__INSTRUCTION__: Please give back word for word the lines below, from the first one through the one with "COL = scene.collection".
━━━━━━
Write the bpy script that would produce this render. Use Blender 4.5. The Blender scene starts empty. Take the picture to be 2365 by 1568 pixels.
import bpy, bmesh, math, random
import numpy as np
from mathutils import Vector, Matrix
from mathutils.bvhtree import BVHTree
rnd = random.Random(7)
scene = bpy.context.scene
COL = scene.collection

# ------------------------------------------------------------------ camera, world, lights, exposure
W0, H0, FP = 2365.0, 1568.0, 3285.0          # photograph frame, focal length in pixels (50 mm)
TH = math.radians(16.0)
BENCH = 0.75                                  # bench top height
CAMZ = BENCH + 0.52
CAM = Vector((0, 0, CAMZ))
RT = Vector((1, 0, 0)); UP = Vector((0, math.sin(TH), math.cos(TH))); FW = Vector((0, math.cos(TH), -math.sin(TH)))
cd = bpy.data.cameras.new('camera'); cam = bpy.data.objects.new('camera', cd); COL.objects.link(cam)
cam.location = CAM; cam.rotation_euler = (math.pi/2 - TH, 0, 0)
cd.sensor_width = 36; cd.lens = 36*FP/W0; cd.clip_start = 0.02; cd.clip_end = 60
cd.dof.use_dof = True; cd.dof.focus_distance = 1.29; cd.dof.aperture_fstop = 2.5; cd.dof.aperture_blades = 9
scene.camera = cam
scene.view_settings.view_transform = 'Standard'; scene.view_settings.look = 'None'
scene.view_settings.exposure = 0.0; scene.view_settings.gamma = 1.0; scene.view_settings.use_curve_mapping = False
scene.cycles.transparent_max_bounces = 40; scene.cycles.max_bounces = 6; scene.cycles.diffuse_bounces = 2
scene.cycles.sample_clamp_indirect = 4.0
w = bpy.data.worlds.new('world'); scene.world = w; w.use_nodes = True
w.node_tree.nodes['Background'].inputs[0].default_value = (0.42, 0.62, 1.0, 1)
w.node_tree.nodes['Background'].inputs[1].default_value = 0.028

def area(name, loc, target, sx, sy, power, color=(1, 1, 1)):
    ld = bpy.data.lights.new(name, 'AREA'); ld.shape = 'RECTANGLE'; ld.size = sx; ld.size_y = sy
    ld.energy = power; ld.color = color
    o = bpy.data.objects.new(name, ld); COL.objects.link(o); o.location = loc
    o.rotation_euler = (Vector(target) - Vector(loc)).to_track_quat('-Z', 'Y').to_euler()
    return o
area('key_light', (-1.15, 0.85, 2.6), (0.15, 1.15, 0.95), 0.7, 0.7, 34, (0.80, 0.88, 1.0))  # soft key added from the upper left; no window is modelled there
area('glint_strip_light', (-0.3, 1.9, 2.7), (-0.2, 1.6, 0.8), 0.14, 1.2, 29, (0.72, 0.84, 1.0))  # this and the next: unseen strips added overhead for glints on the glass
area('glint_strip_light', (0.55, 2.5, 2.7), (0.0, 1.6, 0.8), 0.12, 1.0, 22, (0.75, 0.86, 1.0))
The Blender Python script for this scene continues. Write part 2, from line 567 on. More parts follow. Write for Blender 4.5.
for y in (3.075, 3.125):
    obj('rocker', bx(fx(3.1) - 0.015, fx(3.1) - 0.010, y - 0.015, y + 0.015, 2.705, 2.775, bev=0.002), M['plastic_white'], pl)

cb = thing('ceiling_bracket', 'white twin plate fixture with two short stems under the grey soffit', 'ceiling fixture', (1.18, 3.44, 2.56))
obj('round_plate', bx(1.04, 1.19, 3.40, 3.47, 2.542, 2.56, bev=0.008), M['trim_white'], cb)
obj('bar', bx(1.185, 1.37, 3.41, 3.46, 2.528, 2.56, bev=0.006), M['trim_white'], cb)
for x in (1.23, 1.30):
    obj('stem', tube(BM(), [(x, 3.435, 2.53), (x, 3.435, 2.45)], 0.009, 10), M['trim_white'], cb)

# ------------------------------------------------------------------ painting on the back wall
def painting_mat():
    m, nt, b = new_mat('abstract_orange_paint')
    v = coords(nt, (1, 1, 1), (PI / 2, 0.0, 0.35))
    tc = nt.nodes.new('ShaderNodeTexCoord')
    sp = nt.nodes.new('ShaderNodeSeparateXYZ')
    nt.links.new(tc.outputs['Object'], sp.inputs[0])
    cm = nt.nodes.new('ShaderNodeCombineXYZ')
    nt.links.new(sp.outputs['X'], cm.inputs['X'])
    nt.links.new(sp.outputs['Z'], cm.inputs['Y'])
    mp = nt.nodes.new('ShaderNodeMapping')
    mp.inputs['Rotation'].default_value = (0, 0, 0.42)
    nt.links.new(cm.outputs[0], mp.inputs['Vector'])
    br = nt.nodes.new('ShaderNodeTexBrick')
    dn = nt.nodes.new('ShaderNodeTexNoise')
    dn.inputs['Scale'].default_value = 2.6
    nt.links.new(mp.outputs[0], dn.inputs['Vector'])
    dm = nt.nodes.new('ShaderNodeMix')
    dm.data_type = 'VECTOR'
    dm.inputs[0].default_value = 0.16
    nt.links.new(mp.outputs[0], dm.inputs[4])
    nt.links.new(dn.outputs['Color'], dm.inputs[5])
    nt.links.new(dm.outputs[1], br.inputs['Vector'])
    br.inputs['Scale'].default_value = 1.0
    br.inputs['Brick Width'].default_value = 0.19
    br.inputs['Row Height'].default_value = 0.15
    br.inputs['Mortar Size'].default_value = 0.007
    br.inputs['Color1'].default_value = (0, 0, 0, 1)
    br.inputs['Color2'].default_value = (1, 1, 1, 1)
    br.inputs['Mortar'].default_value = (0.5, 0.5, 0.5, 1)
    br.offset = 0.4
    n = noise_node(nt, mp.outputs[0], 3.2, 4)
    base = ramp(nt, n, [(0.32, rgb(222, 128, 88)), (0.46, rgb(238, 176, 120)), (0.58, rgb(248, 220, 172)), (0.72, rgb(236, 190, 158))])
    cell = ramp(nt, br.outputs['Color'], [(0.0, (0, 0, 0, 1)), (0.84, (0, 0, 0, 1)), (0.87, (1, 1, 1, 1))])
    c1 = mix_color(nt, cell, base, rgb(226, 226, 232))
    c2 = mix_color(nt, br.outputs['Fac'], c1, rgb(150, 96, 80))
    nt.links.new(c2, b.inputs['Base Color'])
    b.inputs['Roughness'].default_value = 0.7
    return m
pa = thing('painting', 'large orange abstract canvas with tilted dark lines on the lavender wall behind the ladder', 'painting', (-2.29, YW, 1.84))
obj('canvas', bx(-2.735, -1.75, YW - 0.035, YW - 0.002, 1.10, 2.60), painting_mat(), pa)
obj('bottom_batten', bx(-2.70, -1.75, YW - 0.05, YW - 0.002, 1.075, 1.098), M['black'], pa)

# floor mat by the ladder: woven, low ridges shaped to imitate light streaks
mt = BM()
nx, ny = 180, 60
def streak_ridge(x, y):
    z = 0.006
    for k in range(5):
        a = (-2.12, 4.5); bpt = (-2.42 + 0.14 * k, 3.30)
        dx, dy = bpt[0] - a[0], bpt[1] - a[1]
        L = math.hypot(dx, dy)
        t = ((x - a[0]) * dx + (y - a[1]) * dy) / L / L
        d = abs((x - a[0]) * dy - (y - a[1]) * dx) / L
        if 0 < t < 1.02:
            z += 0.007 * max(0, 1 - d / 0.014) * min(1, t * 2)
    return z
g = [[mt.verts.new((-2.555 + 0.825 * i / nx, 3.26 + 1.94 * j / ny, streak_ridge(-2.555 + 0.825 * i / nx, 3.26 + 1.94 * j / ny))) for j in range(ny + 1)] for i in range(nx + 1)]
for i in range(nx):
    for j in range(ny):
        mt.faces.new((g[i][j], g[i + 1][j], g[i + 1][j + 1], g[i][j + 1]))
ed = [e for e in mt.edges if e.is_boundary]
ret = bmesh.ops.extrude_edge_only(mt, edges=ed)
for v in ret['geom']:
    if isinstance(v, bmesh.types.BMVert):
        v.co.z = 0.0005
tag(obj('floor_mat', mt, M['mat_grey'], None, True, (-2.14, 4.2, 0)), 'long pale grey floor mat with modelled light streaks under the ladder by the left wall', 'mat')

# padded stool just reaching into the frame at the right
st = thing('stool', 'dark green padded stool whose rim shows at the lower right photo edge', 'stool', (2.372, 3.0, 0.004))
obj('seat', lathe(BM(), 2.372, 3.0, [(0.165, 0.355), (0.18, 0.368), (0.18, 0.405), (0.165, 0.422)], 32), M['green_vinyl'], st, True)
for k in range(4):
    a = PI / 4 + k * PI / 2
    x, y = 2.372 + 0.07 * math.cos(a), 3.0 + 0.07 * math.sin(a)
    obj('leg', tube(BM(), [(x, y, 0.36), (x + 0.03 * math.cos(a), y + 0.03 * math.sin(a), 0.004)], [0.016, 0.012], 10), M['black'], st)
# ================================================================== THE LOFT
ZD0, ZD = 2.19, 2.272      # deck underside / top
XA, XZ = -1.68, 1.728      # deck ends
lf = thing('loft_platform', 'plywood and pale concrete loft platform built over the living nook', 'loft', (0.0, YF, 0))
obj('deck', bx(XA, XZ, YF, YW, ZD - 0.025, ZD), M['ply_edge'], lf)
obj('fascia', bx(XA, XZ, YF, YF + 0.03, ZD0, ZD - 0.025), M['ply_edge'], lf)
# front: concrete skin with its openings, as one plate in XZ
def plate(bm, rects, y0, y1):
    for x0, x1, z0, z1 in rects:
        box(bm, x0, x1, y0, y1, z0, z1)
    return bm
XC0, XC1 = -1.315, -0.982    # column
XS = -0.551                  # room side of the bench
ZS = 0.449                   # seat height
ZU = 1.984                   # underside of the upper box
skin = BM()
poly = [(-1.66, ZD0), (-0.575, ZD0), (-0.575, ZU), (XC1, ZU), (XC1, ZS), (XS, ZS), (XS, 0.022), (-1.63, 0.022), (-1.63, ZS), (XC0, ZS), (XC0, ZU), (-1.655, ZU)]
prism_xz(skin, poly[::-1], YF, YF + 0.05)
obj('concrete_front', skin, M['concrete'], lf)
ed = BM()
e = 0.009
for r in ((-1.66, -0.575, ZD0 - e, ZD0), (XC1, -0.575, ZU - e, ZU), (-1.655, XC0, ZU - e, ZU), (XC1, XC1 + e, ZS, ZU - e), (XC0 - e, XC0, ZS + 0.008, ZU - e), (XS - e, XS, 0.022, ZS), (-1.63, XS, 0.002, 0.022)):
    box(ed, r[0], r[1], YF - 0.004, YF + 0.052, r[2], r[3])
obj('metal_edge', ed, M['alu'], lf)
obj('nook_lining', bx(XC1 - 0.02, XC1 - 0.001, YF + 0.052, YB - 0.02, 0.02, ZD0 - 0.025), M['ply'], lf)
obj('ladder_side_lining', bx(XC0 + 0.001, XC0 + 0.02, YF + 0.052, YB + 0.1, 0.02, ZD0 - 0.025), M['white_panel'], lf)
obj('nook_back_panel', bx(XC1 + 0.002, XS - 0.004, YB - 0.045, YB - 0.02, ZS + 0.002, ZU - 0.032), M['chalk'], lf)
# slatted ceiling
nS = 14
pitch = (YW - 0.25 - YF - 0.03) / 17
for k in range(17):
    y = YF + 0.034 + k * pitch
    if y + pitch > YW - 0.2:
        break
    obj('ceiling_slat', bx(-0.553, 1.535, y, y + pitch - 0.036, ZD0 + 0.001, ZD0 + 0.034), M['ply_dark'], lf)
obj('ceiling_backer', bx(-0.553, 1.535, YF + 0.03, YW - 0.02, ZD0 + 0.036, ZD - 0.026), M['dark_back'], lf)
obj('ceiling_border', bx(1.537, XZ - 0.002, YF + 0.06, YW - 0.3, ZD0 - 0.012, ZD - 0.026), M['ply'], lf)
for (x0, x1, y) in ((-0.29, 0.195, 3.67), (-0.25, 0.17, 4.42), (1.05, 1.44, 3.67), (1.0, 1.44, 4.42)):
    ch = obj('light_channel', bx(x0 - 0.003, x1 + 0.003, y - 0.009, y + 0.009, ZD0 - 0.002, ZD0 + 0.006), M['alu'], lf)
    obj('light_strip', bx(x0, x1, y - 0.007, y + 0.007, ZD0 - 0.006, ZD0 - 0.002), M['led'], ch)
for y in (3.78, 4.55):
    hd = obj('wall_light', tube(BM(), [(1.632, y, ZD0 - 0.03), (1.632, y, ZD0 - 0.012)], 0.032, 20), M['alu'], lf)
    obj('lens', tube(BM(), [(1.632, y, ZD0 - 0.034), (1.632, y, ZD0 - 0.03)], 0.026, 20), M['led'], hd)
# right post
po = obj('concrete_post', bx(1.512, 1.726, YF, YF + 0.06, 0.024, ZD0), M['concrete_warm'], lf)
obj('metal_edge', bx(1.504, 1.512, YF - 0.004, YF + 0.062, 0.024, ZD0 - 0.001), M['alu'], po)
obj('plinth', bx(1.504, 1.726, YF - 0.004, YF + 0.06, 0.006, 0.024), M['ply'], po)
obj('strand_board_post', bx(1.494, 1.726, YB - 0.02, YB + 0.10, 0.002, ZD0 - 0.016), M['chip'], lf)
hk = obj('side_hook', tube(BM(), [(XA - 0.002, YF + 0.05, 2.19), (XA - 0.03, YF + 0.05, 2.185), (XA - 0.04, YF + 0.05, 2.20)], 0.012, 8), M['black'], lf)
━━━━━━
__SOLUTION__:
Write the bpy script that would produce this render. Use Blender 4.5. The Blender scene starts empty. Take the picture to be 2365 by 1568 pixels.
import bpy, bmesh, math, random
import numpy as np
from mathutils import Vector, Matrix
from mathutils.bvhtree import BVHTree
rnd = random.Random(7)
scene = bpy.context.scene
COL = scene.collection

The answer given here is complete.